Il Colle dà una mano a Gianfranco: «Ritrovare la coesione nazionale»

RomaStesso aplomb istituzionale, stesse parole. Dal «comune interesse nazionale nei momenti il cui il Paese affronta serie prove», invocato da Giorgio Napolitano, all’«esigenza di valori unificanti e condivisi», richiamata da Gianfranco Fini, il passo è breve. Non sarà un asse, forse nemmeno un rapporto privilegiato e sotto la grande intesa ostentata da Napolitano e Fini sicuramente non ci sono complotti segreti: tutt’al più, a fare dietrologie, è il presidente della Camera che ha bisogno di cercare sponde appoggiandosi al Quirinale. Ma certo tra i due adesso c’è notevole sintonia.
Lo dimostra, anche plasticamente, la cerimonia napoletana a Castelcapuano per i cinquant’anni dalla scomparsa di Enrico De Nicola in cui la prima e la terza carica della nazione spiegano come l’Italia di oggi abbia soprattutto bisogno di unità. Per quanto infatti sia dura la lotta politica, afferma Napolitano, maggioranza e opposizione non possono «smarrire mai il senso del comune interesse generale» perché c’è bisogno «di un clima di coesione nazionale pur nella dialettica di posizioni e di ruoli». De Nicola, dice, «è stato l’uomo di due ardue transizioni, dalla monarchia alla Repubblica e dalla nascita della Repubblica alla sua costituzionalizzazione». Anche allora lo scontro era duro, ma De Nicola riuscì benissimo a cavalcare quegli anni. «Da lui ho tratto esempio nello svolgimento del mio mandato», aggiunge il capo dello Stato. Soprattutto su due punti: «Il tenace attaccamento alla necessità di un clima di unità nazionale e il rigore nell’esercizio delle funzioni, concetto quest’ultimo che si estende a ogni soggetto istituzionale», in particolare al saper «rispettare sempre i limiti invalicabili» delle proprie competenze. Insomma, il richiamo è all’equilibrio e al rispetto reciproco tra i vari poteri dello Stato e il pensiero corre allo scontro di due mesi fa tra Berlusconi e la Consulta dopo la bocciatura del lodo Alfano.
Questione di sostanza e non solo di forma, sostiene Napolitano, che ricorda «quanto De Nicola fu contestato e accusato di incorreggibile formalismo». In realtà «era correttezza e rigore nell’esercizio della prerogative». Oggi come sessant’anni fa il Colle è attestato su questa linea: «Fu colui che gettò le prime basi dell’esercizio presidenziale che avrebbe trovato pieno assestamento nel settennato di Luigi Einaudi. Posso dire che ancora oggi ci si muove lungo quella rotta. De Nicola ci ha lasciato una lezione di serena fermezza». E le tante, necessarie riforme sul tappeto rendono attuale il suo insegnamento. «Siamo arrivati al culmine del percorso, a una democrazia dell’alternanza, e abbiamo ancora molto da imparare dal suo insegnamento perché la libera dialettica di ruoli e posizioni non esclude che si riproponga, in momenti di serie prove, l’esigenza di non smarrire il senso comune.

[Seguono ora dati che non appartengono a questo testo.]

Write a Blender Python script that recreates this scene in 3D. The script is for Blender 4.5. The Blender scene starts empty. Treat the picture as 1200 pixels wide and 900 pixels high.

Concetti simili li esprime pure Gianfranco Fini. «L’affermazione della democrazia dell’alternanza e la fine delle contrapposizioni ideologiche ripropongono l’esigenza di valori unificanti e condivisi essendo comunemente accettata l’idea che in un sistema bipolare ciò che unisce è altrettanto importante di ciò che divide».

Anche per lui De Nicola è un modello da seguire: «Nei quasi due anni del suo mandato, delineò uno stile ispirato all’idea della ricomposizione morale degli italiani dopo le tremende prove del fascismo e della guerra». Conclusione: «La sua costante attenzione agli interessi superiori del Paese è la via da seguire per rinnovare una coesione nazionale».